##### Data provided #####

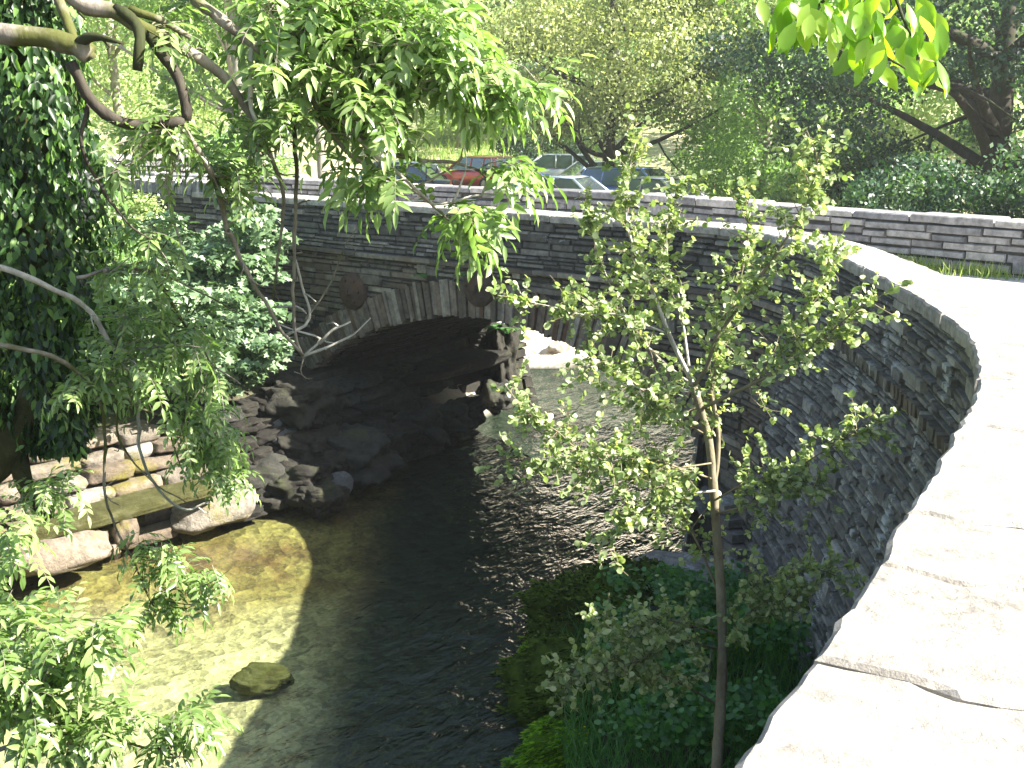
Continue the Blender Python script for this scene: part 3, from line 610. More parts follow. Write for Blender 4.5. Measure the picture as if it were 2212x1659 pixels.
# mossy rocks on the right
for i, (dx, dy, Y, sc, mt, lab) in enumerate([
    (1330, 1330, 10.3, (.75, .55, .42), 'moss', 'big rounded mossy rock at the upstream tip of the right bank'),
    (1320, 1480, 9.3, (.9, .5, .38), 'moss', 'mossy rock reaching farthest left over the black water'),
    (1290, 1575, 8.6, (.75, .3, .17), 'mossy', 'long low moss ledge at lower centre'),
    (1340, 1625, 8.3, (.62, .26, .15), 'moss', 'second moss ledge at the bottom edge below the long one'),
    (1180, 1450, 9.5, (.22, .2, .2), 'mossy', 'small bright mossy knob left of the mossy rocks'),
    (1430, 1420, 9.4, (.5, .45, .34), 'darkrock', 'dark bare rock among the moss behind the sapling'),
    (1640, 1420, 9.5, (.36, .8, .42), 'mossy', 'vivid green mossy rock against the foot of the wing wall'),
    (1665, 1600, 8.3, (.5, .7, .30), 'mossy', 'vivid green moss mound beside the near coping'),
    (1500, 1255, 11.2, (.62, .42, .22), 'wing', 'grey flat rock by the water below the wing wall'),
    (1400, 1560, 8.7, (.7, .5, .3), 'moss', 'mossy hummock left of the sapling stem'),
    (1550, 1080, 12.2, (.24, .22, .14), 'greyrock', 'pale stone at the corner where arch meets wing wall')]):
    p = P(dx, dy, Y); o = boulder('mossy_rock' if 'moss' in mt else 'rock', p, sc, 70 + i, mt, lab, 'rock', rot=(0, .05, i * .35), blocky=.75, rough=.5)
    if 'moss' in mt:
        me = o.data; co = np.zeros(len(me.vertices) * 3, 'f'); me.vertices.foreach_get('co', co); co = co.reshape(-1, 3); no = np.zeros(len(me.vertices) * 3, 'f'); me.vertices.foreach_get('normal', no); no = no.reshape(-1, 3)
        up_ = np.where(no[:, 2] > -.2)[0]; k_ = rng.choice(up_, 9000); pp = co[k_] + rng.normal(size=(9000, 3)) * .03; nn_ = no[k_] + rng.normal(size=(9000, 3)) * .7
        L_ = np.array(sc) ; q_ = leaf_mesh('moss_tufts', pp, nn_, rvec(9000), .055 / L_.mean() ** 1, .028 / L_.mean(), T_QUAD, M['mosstuft' if mt == 'moss' else 'mosstuft2'], o)
# sloped slate footing beside the wing wall
mb = MB(); p0 = P(1600, 1085, 11.7); 
for i in range(9):
    mb.box(p0 + np.array([.02 * i + .02, -.14 * i, -.115 * i]), (.62, .34, .09), rz=.35 + random.uniform(-.06, .06))
tag(mb.build('stone_steps', M['wing']), 'stepped slate footing leaning on the wing wall corner', 'footing')

# ---------------------------------------------------------------- trees
def bent(a, b, k=5, bend=.12):
    a = np.asarray(a, float); b = np.asarray(b, float); L = np.linalg.norm(b - a); o = rng.normal(size=3) * bend * L
    t = np.linspace(0, 1, k)[:, None]; return a + (b - a) * t + o * (4 * t * (1 - t)) * .5
class Leaves:
    def __init__(s): s.p = []; s.a = []; s.n = []; s.L = []; s.w = []; s.r = []
    def add(s, p, a, n, L, w, r=None): s.p.append(p); s.a.append(a); s.n.append(n); s.L.append(L); s.w.append(w); s.r.append(random.random() if r is None else r)
    def build(s, name, mat, tmpl, parent): return leaf_mesh(name, np.array(s.p), np.array(s.a), np.array(s.n), np.array(s.L), np.array(s.w), tmpl, mat, parent, np.array(s.r))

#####

The task:
Reproduce all of the material exactly, apart from the pictures.

Expected answer:
Continue the Blender Python script for this scene: part 3, from line 610. More parts follow. Write for Blender 4.5. Measure the picture as if it were 2212x1659 pixels.
# mossy rocks on the right
for i, (dx, dy, Y, sc, mt, lab) in enumerate([
    (1330, 1330, 10.3, (.75, .55, .42), 'moss', 'big rounded mossy rock at the upstream tip of the right bank'),
    (1320, 1480, 9.3, (.9, .5, .38), 'moss', 'mossy rock reaching farthest left over the black water'),
    (1290, 1575, 8.6, (.75, .3, .17), 'mossy', 'long low moss ledge at lower centre'),
    (1340, 1625, 8.3, (.62, .26, .15), 'moss', 'second moss ledge at the bottom edge below the long one'),
    (1180, 1450, 9.5, (.22, .2, .2), 'mossy', 'small bright mossy knob left of the mossy rocks'),
    (1430, 1420, 9.4, (.5, .45, .34), 'darkrock', 'dark bare rock among the moss behind the sapling'),
    (1640, 1420, 9.5, (.36, .8, .42), 'mossy', 'vivid green mossy rock against the foot of the wing wall'),
    (1665, 1600, 8.3, (.5, .7, .30), 'mossy', 'vivid green moss mound beside the near coping'),
    (1500, 1255, 11.2, (.62, .42, .22), 'wing', 'grey flat rock by the water below the wing wall'),
    (1400, 1560, 8.7, (.7, .5, .3), 'moss', 'mossy hummock left of the sapling stem'),
    (1550, 1080, 12.2, (.24, .22, .14), 'greyrock', 'pale stone at the corner where arch meets wing wall')]):
    p = P(dx, dy, Y); o = boulder('mossy_rock' if 'moss' in mt else 'rock', p, sc, 70 + i, mt, lab, 'rock', rot=(0, .05, i * .35), blocky=.75, rough=.5)
    if 'moss' in mt:
        me = o.data; co = np.zeros(len(me.vertices) * 3, 'f'); me.vertices.foreach_get('co', co); co = co.reshape(-1, 3); no = np.zeros(len(me.vertices) * 3, 'f'); me.vertices.foreach_get('normal', no); no = no.reshape(-1, 3)
        up_ = np.where(no[:, 2] > -.2)[0]; k_ = rng.choice(up_, 9000); pp = co[k_] + rng.normal(size=(9000, 3)) * .03; nn_ = no[k_] + rng.normal(size=(9000, 3)) * .7
        L_ = np.array(sc) ; q_ = leaf_mesh('moss_tufts', pp, nn_, rvec(9000), .055 / L_.mean() ** 1, .028 / L_.mean(), T_QUAD, M['mosstuft' if mt == 'moss' else 'mosstuft2'], o)
# sloped slate footing beside the wing wall
mb = MB(); p0 = P(1600, 1085, 11.7); 
for i in range(9):
    mb.box(p0 + np.array([.02 * i + .02, -.14 * i, -.115 * i]), (.62, .34, .09), rz=.35 + random.uniform(-.06, .06))
tag(mb.build('stone_steps', M['wing']), 'stepped slate footing leaning on the wing wall corner', 'footing')

# ---------------------------------------------------------------- trees
def bent(a, b, k=5, bend=.12):
    a = np.asarray(a, float); b = np.asarray(b, float); L = np.linalg.norm(b - a); o = rng.normal(size=3) * bend * L
    t = np.linspace(0, 1, k)[:, None]; return a + (b - a) * t + o * (4 * t * (1 - t)) * .5
class Leaves:
    def __init__(s): s.p = []; s.a = []; s.n = []; s.L = []; s.w = []; s.r = []
    def add(s, p, a, n, L, w, r=None): s.p.append(p); s.a.append(a); s.n.append(n); s.L.append(L); s.w.append(w); s.r.append(random.random() if r is None else r)
    def build(s, name, mat, tmpl, parent): return leaf_mesh(name, np.array(s.p), np.array(s.a), np.array(s.n), np.array(s.L), np.array(s.w), tmpl, mat, parent, np.array(s.r))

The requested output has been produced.